Analysts warn that such links could expand to other insurgent groups in India.

'There is an imminent danger that the Maoist insurgency in Nepal may affect the internal security scenario in India, with inextricable and strengthening linkages between the Nepalese Maoists and left-wing extremist groups - generically referred to as Naxalites - active in different parts of India,' notes research associate Sanjay K. Jha of the Institute for Conflict Management in New Delhi.

More than a dozen Maoist insurgents - including mid-ranking leaders - have already been arrested in Bihar.

During interrogations, the insurgents said they had been trained at jungle camps along the border - on the Indian side.

'The idea of a 'compact revolutionary zone' across a significant swathe of South Asia may, at the present juncture, seem somewhat fantastical, but the diffuse networks of existing violence constitute a very serious challenge for security planners in India and Nepal,' said Mr Jha.

At Tanakpur, only one Nepalese would speak to The Straits Times.

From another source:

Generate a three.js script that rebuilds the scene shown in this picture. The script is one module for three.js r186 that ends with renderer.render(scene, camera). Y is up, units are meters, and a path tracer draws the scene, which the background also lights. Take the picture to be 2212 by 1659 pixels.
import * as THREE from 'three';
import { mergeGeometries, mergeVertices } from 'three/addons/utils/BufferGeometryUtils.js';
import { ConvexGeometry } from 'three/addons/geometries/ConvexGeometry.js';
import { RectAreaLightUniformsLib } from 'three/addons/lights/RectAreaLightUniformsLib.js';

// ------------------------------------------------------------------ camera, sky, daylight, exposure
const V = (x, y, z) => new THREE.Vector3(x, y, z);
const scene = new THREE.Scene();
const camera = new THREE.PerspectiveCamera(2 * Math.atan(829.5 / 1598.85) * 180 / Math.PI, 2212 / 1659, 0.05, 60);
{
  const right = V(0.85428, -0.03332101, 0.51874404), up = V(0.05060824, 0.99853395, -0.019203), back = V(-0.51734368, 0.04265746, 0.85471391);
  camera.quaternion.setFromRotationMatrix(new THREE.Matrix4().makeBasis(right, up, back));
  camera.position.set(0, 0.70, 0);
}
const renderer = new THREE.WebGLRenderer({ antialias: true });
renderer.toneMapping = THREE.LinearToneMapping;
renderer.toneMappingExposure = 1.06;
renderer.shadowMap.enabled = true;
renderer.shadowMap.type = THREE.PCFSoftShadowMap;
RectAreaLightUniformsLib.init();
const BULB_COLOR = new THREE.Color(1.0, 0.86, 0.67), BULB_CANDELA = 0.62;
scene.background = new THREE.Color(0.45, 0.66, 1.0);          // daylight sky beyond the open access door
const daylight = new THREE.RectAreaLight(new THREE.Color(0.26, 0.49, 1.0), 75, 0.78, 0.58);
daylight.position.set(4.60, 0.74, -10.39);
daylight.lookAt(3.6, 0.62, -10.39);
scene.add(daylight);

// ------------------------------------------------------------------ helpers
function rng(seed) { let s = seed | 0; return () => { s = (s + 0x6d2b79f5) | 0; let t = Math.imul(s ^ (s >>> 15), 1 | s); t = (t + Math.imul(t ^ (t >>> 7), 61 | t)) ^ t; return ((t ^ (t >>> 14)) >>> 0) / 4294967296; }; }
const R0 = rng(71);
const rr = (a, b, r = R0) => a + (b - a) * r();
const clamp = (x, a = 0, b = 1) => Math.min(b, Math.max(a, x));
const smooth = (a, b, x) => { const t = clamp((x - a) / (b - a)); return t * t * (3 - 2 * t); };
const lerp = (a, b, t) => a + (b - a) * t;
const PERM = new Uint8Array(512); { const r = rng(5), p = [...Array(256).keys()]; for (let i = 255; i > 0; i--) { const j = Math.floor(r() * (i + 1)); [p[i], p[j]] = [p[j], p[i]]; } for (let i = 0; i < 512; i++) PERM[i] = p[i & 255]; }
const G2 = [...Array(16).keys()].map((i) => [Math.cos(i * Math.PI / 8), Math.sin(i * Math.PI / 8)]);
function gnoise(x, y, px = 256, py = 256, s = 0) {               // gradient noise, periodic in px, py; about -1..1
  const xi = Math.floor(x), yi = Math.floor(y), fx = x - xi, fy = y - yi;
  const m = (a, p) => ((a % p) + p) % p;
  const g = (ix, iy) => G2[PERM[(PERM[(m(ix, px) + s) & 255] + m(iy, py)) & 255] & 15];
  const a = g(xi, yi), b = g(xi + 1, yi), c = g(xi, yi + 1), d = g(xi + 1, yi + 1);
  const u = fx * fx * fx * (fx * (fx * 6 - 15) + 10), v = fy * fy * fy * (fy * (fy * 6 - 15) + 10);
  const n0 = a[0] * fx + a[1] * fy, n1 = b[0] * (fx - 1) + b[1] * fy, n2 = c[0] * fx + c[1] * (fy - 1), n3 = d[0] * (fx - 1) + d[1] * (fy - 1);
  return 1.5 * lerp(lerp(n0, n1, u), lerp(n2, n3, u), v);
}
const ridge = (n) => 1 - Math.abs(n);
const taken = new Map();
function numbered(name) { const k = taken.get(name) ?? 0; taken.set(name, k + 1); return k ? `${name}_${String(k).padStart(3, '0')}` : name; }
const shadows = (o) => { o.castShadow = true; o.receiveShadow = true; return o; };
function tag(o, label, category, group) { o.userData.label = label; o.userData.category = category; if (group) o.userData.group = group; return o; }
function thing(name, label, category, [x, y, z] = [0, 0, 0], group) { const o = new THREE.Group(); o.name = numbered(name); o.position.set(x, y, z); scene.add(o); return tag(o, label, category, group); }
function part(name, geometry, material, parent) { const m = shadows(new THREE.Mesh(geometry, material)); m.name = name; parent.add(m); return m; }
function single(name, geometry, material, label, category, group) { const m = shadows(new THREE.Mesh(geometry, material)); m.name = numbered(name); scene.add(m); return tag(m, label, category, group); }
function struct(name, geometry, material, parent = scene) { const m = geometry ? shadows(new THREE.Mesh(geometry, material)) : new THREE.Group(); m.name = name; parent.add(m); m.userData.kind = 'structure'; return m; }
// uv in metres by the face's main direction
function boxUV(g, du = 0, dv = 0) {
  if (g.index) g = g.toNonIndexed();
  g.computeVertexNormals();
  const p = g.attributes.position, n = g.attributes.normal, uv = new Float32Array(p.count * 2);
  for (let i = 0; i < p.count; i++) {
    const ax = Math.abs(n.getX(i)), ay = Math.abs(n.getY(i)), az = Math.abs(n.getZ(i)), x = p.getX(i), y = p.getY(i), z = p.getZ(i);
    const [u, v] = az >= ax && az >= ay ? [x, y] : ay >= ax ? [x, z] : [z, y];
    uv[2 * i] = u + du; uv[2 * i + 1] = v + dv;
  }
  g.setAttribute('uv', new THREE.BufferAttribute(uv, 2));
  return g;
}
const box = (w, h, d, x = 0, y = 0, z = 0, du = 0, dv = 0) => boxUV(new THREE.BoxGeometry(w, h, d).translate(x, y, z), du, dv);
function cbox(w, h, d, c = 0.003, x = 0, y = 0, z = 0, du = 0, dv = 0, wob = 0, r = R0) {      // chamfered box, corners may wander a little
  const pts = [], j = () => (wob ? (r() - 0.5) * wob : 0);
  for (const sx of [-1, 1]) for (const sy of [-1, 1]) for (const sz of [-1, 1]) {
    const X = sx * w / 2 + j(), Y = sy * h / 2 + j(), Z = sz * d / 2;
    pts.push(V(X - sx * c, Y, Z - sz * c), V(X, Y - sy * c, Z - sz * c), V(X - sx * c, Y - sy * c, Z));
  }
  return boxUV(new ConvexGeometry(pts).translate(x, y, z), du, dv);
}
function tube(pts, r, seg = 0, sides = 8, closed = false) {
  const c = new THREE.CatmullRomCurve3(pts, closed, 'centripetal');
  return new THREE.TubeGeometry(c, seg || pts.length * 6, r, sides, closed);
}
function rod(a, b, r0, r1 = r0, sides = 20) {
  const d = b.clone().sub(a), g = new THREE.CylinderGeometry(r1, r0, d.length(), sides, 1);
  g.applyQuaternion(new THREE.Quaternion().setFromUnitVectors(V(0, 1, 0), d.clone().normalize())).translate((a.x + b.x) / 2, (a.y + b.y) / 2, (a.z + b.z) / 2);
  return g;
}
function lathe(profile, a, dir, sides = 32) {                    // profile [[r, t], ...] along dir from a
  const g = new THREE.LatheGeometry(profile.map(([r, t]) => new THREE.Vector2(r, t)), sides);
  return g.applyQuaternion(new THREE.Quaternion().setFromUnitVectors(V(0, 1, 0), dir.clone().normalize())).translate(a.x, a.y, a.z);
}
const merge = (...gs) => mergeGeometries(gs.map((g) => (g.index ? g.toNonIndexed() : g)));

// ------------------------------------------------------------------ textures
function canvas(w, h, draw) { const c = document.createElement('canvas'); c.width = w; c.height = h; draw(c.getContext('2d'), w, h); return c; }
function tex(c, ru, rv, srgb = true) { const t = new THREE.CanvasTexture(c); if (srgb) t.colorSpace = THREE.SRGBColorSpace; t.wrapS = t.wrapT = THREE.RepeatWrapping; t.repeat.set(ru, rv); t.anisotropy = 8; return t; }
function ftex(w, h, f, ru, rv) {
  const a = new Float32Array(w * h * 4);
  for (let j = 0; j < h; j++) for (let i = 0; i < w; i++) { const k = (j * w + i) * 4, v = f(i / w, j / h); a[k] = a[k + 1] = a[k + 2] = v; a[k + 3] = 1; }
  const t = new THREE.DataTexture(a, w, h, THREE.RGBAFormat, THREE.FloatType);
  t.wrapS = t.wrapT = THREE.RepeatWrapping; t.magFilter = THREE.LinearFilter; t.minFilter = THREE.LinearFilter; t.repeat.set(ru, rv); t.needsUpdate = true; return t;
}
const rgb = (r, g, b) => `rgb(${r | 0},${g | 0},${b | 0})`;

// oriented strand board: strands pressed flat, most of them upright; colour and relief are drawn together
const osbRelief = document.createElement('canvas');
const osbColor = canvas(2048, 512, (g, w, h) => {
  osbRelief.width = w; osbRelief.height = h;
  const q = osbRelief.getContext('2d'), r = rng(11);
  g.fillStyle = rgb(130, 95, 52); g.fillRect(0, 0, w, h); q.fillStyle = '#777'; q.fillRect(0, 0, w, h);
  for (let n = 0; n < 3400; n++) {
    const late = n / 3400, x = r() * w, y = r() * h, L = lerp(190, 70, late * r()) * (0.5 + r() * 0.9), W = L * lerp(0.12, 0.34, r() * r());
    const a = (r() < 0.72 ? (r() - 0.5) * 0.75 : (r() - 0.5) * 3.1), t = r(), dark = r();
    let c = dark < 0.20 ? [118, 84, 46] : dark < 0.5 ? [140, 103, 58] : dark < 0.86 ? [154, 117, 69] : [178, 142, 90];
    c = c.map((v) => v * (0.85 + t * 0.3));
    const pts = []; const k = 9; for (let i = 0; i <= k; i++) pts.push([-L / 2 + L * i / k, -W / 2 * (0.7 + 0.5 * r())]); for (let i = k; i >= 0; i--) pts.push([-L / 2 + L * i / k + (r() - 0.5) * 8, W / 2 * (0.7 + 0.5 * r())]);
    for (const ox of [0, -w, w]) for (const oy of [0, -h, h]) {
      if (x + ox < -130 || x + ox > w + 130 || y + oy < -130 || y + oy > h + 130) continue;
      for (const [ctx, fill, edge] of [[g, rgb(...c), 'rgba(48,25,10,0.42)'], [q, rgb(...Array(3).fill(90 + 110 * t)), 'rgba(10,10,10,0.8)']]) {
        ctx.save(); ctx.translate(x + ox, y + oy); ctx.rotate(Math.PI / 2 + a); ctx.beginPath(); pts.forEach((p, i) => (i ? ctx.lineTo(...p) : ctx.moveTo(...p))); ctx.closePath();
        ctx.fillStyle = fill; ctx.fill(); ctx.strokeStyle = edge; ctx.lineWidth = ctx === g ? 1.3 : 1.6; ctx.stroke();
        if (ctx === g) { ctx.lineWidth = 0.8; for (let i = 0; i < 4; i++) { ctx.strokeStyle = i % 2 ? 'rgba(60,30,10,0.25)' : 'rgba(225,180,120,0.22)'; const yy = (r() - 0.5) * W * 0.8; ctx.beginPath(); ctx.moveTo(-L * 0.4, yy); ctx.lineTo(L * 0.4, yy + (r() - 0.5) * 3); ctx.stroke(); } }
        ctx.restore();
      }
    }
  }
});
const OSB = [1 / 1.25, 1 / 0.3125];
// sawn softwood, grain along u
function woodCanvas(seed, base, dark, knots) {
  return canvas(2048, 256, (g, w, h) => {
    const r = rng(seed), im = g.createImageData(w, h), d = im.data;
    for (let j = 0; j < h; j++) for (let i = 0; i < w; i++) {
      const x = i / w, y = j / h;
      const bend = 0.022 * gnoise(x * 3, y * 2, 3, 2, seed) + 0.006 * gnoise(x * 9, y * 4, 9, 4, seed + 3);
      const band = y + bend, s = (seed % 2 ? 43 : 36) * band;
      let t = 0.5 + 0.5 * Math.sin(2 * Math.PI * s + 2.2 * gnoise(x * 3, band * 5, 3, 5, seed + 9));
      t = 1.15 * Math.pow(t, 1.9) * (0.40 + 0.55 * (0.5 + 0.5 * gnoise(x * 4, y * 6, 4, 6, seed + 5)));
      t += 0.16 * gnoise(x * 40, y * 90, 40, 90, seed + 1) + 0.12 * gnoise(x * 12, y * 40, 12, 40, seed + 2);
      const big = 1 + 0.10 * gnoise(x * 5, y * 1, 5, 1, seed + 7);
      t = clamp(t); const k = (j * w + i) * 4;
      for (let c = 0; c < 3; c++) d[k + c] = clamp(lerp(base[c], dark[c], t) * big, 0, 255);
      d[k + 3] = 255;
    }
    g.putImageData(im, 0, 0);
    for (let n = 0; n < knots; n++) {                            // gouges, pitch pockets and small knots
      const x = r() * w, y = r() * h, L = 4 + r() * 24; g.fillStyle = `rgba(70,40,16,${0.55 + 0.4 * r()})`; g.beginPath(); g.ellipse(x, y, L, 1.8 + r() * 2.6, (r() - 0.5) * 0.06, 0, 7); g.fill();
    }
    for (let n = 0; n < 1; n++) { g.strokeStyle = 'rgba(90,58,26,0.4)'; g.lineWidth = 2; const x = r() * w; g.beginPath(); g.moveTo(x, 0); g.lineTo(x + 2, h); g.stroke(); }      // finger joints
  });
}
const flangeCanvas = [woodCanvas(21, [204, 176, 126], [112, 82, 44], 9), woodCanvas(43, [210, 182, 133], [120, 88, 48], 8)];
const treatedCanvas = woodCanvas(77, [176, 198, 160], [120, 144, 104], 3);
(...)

Giving his name simply as Thapa, a common surname in Nepal, he said they had to watch out for police harassment.

He said he had lost his job as a labourer on the construction site of a hotel when the Maoist insurgency escalated earlier this year and the tourism industry nose-dived. The hotel project was abandoned.

'I have no choice, I have to come to India,' he said. 'Otherwise I will die of starvation or from the war.'

India allows Nepalese to work in the country without work permits. There are currently millions of Nepalese in India working mainly at jobs such as watchmen, labourers and household helpers.

But while the broader mass of Indians sees little distinction between themselves and Nepalese, there can be an undercurrent of mutual mistrust which may get worse if there is a flood of immigrants.